Send Us Your Marketing Plan

I've been doing food recipes on Wednesdays, which has been a lot of fun, especially watching my wife roll her eyes at the dinner table because I have to stop and take pictures.

Pictures are important for good marketing.

People like to buy things that have, or are in, pretty pictures.

The reason I'm not doing a bit on food today is that I don't have any pictures.

I sorta forgot.

That, and the pictures I have taken all look a little weird, and sorta gross. The reason for that is I'm not a photographer.

I get lucky sometimes. I've studied it a little bit. I'm pretty good with angles and focus, though my supporters have mentioned that I tilt things too much. But, on the whole, I'm not a photographer.

Especially not a food photographer.

That's like a really really special skill.

You need good lighting, and good plating, and your hand needs to not shake because you're so effing hungry.

That happens to me a lot by dinner time. I'm hungry and my hands shake.

So without a clear topic for today, I decided to skip the blogging portion of my day and go right to the 'work' part. The 'work' part consists of answering emails, checking stats, and scouring the world wide web for writing and music opportunities. It doesn't sound like work, but it's the part of the day that I hate the most, so I call it 'work.'

For an hour or so I sifted through pages and pages of small publishers and literary agents looking for the kind of people that might find me amusing, and I noticed a general theme.

Of course all submissions require a bio, a synopsis, and the understanding that I probably won't ever hear back from them, and if I do, it won't be until 2017, but then there's always that final box in the submission guidelines:

"Send Us your Marketing Plan"

Which . . . and I know this sounds naive . . . seems a little weird to me.

Cause I don't have a marketing plan.

Cause . . . and get this . . . I am neither a publisher . . . nor a literary agent.

You know . . . the kind of people who have marketing plans.

Same goes for music too.

Except instead of a marketing plan, they say "What's Your Draw?"
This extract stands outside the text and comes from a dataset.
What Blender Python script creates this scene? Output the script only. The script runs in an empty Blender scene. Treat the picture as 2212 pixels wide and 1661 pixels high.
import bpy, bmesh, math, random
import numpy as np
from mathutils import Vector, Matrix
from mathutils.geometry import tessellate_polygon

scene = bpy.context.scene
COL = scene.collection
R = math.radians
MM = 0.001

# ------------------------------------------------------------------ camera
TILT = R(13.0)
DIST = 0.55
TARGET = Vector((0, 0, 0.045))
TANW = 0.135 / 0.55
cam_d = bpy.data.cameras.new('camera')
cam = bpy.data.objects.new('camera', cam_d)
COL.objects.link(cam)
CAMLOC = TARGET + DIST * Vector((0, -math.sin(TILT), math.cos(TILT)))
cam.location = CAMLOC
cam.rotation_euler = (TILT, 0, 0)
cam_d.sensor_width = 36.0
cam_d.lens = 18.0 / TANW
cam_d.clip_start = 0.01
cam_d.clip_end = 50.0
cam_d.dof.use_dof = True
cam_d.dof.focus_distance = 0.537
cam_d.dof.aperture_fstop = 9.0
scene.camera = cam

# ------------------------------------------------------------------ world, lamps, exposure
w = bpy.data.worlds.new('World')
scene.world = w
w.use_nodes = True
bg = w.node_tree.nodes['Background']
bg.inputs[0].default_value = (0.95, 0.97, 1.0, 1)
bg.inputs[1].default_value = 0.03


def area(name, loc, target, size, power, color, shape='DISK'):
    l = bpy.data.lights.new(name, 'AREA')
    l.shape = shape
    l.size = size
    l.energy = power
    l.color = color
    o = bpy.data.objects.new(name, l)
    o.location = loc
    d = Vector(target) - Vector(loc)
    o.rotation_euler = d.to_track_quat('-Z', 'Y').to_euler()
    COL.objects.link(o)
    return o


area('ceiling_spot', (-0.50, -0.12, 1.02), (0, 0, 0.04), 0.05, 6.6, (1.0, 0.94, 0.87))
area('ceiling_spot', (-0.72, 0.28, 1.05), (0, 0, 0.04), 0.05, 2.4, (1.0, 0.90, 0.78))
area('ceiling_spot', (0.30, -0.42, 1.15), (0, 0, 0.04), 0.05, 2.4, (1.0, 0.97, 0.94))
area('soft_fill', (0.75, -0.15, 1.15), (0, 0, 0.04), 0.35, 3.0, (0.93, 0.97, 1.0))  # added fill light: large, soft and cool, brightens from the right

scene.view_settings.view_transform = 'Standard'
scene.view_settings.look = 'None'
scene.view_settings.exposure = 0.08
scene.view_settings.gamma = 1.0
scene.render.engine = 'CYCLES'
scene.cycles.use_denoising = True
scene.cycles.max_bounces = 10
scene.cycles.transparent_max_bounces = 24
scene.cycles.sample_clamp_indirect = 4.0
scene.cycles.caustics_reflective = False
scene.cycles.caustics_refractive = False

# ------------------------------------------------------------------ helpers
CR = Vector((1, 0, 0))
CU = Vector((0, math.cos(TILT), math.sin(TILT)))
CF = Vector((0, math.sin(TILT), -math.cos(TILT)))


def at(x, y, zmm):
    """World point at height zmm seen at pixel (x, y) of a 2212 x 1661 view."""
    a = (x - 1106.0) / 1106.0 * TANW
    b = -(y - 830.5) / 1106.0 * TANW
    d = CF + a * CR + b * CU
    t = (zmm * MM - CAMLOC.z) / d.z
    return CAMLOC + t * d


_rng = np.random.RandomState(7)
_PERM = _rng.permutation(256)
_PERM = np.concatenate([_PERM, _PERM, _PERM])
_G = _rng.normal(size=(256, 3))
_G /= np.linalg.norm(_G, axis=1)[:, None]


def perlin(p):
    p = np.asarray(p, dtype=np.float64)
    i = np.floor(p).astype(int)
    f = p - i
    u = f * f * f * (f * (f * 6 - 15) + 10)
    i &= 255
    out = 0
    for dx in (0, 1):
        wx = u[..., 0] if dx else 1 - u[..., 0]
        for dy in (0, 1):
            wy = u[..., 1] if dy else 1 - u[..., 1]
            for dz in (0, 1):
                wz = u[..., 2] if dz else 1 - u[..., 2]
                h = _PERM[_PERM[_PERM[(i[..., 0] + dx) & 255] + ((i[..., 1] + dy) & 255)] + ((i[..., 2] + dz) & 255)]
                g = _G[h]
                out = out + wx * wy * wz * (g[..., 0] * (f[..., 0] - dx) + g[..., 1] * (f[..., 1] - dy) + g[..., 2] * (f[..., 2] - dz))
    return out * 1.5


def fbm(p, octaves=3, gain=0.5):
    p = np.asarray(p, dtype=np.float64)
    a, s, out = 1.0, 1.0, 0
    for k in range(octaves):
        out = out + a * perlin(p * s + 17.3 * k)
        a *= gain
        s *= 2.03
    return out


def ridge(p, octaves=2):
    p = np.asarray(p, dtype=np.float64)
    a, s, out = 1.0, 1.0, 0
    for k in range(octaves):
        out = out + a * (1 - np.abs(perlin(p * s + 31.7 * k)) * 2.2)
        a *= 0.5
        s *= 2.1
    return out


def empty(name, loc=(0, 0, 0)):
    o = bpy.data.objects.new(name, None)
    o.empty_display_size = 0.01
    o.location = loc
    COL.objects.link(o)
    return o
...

It's not limited to the arts either. As the retail manager for a mid-sized company I used to get asked about my marketing plan a lot.

Like a lot a lot.

This was a company with an entire marketing department . . . and still they came to me for my input.

At first I was flattered. Of course they want my marketing plan! I am the master of the universe, an all knowing all powerful being. And then twice a month, the other masters of the universe and I would gather together to share our insights and successes and challenge each other to do better next time. Everyone came with new ideas and all their new ideas were great!

And when they weren't great, we cheated the statistics to make our great ideas look at least palatable.

And the new ideas got old.

So we added new masters of the universe to come with their new marketing plans. Except it didn't take long for us to all realize that the new marketing plans, were in fact, just the old marketing plans with renewed enthusiasm.

Renewed enthusiasm is the name of the game. It's like Monopoly or the novels of Tolstoy. You'd like to think there is a grand plan, but it will never really end and it's past your bedtime. Pick it up again tomorrow.

So maybe I'm not the Master of the Universe. I could swing a sword like Heman, but I'll never get away with a pageboy hair cut.

If I have a dream, it's not to become rich, or famous, or even critically acclaimed.

(None of that would hurt, of course)

But to get to a point in my life where no one is going to ask for my marketing plans, would be awful peachy.

Not sure if it's possible, not in this line of work anyway, but it's a good dream.